Documentation Culture

I established documentation as a first-class concern. Every architectural decision was documented in Confluence: - Architecture diagrams - Component documentation - API specifications - Deployment procedures - Troubleshooting guides

Team Collaboration

Working in Scrum with a Product Owner, 4 developers, and 2 testers, I learned the importance of: - Clear communication about technical decisions - Involving the team in architecture discussions - Pair programming for knowledge transfer - Code reviews that teach, not just critique

The Challenges

Not everything was smooth: - Integrating with legacy Orange systems required creative adapters - Performance optimization for users on slower connections - Accessibility requirements were strict (as they should be) - Security reviews caught issues we had to address

The Wins

But we overcame them: - Lazy loading reduced initial load time by 60% - Service workers enabled offline viewing of bills - Responsive design worked beautifully on all devices - Accessibility audit passed with flying colors

What I'm Most Proud Of

The architecture I designed scaled.
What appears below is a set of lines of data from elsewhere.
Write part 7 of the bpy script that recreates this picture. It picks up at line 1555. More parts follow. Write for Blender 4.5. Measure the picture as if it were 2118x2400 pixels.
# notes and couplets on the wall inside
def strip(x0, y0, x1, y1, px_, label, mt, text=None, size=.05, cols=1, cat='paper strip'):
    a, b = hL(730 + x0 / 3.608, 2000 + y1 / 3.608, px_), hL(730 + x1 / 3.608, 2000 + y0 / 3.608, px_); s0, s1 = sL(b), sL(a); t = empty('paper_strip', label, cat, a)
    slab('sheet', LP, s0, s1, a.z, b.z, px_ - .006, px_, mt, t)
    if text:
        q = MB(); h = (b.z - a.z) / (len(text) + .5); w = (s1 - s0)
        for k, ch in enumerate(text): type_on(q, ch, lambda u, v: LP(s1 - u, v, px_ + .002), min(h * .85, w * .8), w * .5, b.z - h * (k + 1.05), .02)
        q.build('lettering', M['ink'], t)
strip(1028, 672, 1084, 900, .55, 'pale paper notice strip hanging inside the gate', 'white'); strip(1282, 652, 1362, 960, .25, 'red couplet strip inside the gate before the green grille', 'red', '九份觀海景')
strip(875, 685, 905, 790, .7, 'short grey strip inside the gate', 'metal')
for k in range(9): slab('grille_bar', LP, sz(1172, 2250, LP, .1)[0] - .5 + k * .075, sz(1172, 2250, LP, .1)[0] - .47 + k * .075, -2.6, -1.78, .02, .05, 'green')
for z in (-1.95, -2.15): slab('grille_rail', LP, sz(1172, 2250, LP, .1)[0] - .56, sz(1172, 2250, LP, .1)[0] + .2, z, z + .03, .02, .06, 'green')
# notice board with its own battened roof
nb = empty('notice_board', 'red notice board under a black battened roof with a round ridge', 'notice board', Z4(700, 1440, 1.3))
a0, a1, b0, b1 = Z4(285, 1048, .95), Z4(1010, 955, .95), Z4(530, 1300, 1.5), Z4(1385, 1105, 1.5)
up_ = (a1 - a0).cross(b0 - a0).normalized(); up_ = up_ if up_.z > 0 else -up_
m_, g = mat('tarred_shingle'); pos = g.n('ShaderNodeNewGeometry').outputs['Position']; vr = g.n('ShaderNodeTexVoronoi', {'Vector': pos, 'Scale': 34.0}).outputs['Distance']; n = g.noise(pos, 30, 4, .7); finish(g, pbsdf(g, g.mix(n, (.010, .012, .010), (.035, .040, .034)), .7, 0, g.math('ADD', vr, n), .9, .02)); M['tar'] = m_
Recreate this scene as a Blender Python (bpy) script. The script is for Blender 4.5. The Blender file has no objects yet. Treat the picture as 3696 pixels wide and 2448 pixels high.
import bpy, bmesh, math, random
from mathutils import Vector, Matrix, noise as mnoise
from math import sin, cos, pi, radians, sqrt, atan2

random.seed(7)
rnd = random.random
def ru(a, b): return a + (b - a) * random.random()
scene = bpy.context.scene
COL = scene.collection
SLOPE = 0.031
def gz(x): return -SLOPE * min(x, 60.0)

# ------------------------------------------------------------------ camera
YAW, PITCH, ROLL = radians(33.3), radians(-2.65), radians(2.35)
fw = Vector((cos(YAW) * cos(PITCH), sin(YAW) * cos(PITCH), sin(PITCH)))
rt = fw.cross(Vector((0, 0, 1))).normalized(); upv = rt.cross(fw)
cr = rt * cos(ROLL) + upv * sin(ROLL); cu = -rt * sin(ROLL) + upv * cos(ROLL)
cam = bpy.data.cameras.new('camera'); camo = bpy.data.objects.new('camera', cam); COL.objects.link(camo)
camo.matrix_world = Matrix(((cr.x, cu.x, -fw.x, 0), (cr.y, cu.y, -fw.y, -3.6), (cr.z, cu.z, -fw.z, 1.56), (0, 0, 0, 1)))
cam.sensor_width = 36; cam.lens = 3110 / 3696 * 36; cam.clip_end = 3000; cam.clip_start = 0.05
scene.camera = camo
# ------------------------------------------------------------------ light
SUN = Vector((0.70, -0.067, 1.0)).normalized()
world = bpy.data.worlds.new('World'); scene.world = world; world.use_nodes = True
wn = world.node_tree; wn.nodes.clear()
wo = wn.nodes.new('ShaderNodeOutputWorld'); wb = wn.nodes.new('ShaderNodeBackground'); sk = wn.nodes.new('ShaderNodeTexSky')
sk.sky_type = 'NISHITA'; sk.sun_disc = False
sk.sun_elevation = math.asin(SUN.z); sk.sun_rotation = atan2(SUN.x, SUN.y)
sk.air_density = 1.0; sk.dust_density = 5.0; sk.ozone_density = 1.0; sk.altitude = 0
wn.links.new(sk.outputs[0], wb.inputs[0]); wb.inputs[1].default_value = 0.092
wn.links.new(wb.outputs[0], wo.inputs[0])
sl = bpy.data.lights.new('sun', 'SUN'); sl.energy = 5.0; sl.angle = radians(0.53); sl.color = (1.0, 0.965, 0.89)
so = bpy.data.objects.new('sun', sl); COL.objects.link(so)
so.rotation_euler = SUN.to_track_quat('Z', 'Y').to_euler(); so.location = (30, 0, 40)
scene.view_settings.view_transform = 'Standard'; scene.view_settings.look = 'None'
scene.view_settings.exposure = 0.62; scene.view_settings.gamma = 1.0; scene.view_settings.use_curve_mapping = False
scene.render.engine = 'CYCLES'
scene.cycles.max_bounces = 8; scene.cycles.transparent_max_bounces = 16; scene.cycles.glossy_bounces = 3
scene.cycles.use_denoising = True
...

As the team grew and features were added, the modular structure held up. New developers could onboard quickly because the patterns were consistent. Tests caught bugs before users did.

Key Lessons

- Invest time in architecture upfront—it pays dividends - Documentation isn't optional for sustainable projects - Cloud-native design makes scaling easier - CI/CD isn't overhead—it's insurance - Good architecture enables good development

The Impact

The platform launched successfully, serving millions of Orange customers. The architecture I designed became the foundation for future Orange web applications. Sometimes, the best code is the code that makes other developers' jobs easier.